-------- Data section

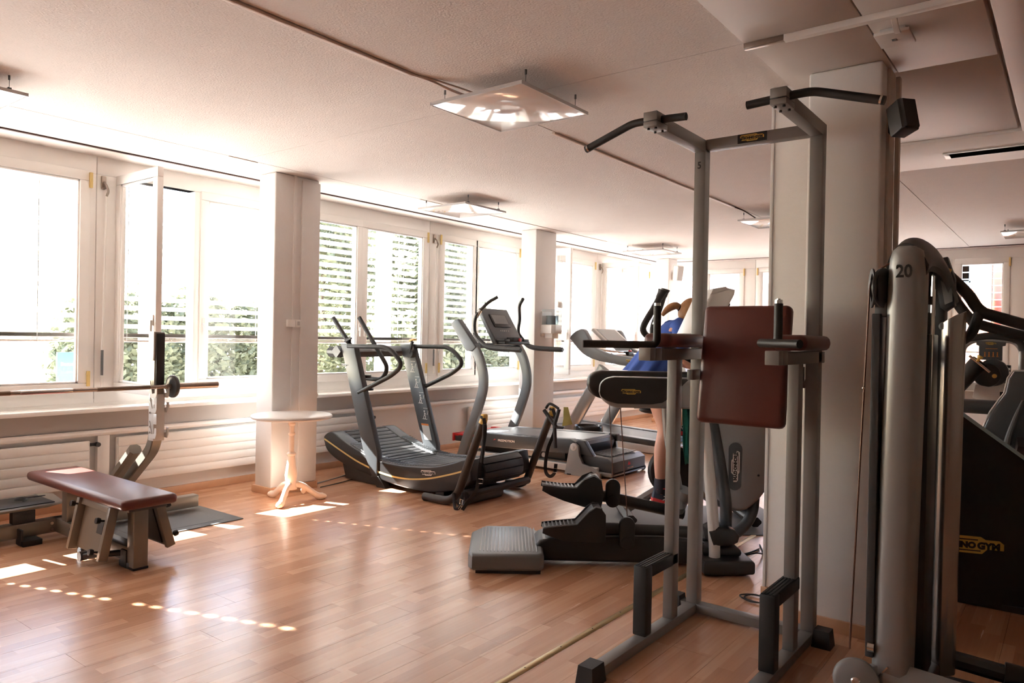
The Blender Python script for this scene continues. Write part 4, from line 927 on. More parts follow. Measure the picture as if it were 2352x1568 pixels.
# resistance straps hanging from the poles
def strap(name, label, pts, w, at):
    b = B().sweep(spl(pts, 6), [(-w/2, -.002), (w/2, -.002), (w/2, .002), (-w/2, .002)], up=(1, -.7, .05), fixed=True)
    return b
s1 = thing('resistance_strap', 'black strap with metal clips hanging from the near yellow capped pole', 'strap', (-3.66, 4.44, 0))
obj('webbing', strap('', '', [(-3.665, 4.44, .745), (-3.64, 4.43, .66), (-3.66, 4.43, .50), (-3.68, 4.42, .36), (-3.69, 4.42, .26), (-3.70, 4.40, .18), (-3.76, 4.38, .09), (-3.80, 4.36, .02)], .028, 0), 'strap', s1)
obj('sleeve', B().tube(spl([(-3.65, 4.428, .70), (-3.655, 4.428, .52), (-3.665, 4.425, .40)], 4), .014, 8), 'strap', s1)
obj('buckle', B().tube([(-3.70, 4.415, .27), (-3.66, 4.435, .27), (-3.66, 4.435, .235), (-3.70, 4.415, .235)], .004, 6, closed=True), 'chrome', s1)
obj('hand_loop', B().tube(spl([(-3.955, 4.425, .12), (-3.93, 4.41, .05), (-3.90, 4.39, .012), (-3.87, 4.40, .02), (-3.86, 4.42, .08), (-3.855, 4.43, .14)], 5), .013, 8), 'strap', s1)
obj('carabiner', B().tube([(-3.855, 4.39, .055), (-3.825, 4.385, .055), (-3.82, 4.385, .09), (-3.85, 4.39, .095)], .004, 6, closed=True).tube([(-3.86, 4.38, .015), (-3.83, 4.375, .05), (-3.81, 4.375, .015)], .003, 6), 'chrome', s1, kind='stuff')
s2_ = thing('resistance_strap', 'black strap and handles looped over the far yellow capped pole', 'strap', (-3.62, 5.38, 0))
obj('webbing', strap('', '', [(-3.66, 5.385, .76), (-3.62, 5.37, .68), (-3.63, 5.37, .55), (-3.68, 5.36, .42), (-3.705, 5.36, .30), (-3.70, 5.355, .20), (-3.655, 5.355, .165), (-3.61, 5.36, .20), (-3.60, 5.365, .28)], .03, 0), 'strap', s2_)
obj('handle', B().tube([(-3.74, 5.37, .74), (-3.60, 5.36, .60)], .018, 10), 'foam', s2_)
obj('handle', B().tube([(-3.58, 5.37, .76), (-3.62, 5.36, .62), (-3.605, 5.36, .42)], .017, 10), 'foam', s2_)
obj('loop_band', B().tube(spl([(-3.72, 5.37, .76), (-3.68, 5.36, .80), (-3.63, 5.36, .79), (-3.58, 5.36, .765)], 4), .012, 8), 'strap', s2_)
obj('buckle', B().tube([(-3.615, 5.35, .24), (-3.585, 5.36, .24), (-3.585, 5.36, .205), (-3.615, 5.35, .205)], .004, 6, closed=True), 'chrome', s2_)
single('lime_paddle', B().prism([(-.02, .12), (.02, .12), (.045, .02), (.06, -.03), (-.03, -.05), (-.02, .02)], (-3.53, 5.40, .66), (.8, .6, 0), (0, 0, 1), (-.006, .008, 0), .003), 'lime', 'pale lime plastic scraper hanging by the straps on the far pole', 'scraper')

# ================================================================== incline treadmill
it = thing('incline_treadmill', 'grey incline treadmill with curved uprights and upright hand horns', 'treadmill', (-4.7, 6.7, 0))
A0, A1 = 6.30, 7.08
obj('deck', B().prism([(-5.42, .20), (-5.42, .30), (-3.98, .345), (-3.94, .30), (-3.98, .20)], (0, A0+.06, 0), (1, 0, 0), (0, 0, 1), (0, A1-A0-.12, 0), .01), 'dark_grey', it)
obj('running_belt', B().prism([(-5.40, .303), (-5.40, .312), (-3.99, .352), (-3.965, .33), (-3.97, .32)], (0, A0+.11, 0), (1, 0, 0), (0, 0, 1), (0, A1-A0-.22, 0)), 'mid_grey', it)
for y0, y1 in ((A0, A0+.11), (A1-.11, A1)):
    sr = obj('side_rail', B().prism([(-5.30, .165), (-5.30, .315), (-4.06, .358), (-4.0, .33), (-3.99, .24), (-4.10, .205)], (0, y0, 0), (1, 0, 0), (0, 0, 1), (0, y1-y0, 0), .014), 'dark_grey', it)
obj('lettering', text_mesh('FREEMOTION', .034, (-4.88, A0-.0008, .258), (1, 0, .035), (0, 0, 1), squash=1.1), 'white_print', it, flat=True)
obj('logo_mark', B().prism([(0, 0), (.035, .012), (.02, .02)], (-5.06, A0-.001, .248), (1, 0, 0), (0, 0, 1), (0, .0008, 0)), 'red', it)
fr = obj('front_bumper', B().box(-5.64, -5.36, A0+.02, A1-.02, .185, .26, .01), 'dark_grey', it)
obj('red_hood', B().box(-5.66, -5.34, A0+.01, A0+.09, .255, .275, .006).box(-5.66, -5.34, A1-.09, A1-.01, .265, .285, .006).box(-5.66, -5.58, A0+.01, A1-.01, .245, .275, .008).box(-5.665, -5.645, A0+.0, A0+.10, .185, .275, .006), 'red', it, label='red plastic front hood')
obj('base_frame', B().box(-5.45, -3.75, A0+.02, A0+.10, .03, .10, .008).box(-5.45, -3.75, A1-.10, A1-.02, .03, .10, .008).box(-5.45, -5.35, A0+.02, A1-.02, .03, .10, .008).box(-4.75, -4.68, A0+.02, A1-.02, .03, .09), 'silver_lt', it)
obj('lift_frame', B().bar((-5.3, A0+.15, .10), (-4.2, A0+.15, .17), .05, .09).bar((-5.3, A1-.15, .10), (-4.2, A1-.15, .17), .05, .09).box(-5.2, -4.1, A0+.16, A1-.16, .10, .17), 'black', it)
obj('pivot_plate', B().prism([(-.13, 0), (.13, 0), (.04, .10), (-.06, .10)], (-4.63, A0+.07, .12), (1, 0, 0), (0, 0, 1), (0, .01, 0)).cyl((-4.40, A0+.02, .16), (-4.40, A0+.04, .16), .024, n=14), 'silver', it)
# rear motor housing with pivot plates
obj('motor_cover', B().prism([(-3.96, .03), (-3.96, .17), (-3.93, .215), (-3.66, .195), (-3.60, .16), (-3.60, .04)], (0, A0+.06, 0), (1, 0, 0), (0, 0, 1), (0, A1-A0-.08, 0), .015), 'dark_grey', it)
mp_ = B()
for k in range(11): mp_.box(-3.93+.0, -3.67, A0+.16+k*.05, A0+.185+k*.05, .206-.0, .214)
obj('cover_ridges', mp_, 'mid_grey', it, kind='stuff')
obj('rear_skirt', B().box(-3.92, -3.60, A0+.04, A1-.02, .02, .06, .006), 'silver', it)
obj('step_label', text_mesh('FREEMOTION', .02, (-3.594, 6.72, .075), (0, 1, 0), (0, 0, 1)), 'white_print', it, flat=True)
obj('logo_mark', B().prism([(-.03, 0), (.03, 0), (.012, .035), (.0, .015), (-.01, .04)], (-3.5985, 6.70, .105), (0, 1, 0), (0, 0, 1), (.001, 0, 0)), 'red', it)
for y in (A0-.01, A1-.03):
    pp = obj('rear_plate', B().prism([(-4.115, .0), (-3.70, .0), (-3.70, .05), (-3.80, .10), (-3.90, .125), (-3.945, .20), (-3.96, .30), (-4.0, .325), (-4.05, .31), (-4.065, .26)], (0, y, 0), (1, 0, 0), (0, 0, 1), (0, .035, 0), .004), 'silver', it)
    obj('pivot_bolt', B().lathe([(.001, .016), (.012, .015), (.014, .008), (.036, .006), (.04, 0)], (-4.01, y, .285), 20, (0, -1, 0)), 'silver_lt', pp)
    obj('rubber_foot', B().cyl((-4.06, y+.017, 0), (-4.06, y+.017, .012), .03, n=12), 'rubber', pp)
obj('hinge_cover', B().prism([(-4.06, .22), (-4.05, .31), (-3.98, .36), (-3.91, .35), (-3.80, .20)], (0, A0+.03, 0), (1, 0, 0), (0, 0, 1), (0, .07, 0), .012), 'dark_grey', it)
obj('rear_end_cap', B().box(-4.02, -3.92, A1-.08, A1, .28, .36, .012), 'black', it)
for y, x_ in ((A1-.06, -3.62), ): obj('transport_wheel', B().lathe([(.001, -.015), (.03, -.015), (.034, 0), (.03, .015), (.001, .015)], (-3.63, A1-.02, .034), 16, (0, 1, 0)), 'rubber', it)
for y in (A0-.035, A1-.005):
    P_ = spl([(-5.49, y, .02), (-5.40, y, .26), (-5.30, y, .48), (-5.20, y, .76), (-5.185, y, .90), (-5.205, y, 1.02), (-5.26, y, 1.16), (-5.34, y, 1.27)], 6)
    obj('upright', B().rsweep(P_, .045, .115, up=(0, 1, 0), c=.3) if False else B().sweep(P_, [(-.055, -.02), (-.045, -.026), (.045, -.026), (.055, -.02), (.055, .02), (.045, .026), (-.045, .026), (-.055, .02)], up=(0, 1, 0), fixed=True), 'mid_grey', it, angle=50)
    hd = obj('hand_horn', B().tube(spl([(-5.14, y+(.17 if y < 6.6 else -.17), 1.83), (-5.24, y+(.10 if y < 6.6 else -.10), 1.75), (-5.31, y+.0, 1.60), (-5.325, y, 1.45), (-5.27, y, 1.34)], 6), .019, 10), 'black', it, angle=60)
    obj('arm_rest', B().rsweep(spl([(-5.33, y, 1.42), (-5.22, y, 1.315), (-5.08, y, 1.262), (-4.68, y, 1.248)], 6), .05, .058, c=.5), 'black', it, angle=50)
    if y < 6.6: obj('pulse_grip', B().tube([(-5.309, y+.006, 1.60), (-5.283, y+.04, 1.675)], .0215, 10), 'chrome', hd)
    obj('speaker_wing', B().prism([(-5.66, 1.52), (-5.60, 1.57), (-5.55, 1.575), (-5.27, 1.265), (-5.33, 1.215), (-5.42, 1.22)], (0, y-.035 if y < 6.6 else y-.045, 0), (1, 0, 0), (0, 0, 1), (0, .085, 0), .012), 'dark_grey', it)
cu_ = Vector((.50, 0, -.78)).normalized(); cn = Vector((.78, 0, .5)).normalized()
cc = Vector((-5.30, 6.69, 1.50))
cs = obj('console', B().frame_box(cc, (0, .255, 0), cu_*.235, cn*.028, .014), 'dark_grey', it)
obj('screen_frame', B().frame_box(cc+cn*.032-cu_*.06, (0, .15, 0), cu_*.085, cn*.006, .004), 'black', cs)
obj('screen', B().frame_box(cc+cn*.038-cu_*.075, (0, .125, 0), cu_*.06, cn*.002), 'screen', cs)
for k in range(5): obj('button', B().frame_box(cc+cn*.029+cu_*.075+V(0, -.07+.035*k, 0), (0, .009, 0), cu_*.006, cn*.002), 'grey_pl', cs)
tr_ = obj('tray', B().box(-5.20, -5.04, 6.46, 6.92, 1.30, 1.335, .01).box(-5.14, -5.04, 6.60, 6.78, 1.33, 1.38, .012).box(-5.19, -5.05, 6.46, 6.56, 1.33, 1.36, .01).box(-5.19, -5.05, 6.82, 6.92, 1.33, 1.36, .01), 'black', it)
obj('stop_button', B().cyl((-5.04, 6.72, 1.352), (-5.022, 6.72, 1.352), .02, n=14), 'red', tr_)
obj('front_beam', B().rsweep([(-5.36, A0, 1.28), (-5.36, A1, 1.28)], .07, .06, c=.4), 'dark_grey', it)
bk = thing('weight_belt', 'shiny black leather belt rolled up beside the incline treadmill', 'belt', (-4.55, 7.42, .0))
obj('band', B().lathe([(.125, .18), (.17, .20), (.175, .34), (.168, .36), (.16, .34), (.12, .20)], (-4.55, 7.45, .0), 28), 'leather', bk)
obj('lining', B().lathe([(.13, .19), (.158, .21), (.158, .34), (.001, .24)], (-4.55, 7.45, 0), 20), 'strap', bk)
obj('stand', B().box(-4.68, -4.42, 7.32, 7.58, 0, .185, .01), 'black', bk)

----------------

Problem to work on>
Some lines of the data may hold the word "from". Say how many do, with nothing else.

Solution to this problem>
3